Jestem po seansie, coś niesamowitego, wciskającego w fotel od samego początku, w szczególności dla wielbicieli Tarrantino + perfekcyjna ścieżka dźwiękowa Chemical Brothers.
Widziałem ostatnio ten film (głównie za namową małżonki Hani) i wynudziłem się na nim że hoho, niczym mnie nie ujął.
Dodam, że może nie jestem wielbicielem Tarrantino, ale jego filmy zdecydowanie wpisują się w mój gust.
Z nowości widziałem ostatnio:
Unknown - "Tożsamość" - dobry wstęp, jednak im dalej tym gorzej, finał przewidywalny, polecam tylko dla tych którzy baaardzo się nudzą.
Limitless - "Jestem Bogiem" - ciekawie zrealizowany, momentami irracjonalny no ale to przecież taki light Sci-Fi.
Source Code - Kod nieśmiertelności - fajny pomysł, wciągający, całość zobaczyłem można powiedzieć jednym tchem, polecam.

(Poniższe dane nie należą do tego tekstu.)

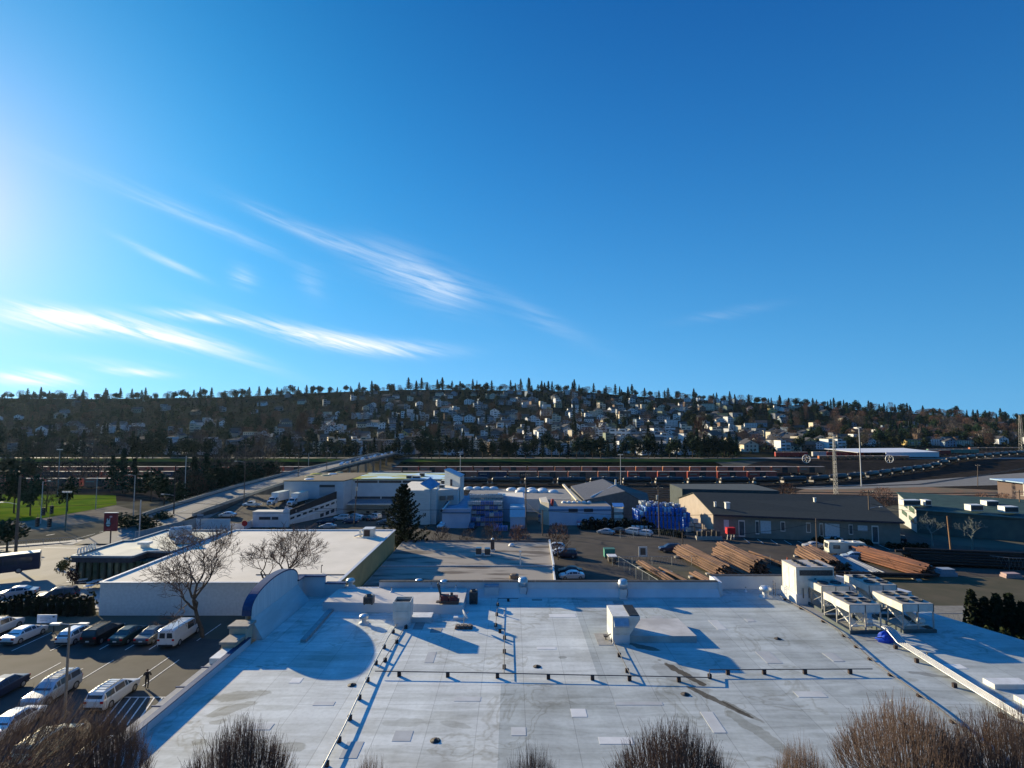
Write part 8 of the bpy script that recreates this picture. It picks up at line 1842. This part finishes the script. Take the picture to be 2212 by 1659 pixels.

True Grit - "Prawdziwe męstwo" - to że ten film pomimo 10 nominacji do oscara nie dostał ani jednej statuetki to jakieś nieporozumienie, chyba najlepszy film jaki ostatnio widziałem, bracia Coen w wielkiej formie.
Kokuhaku - bardzo dobry scenariusz, oglądając poczułem dusze japońskiego kina rodem z Rashomon-a, zdecydowanie polecam.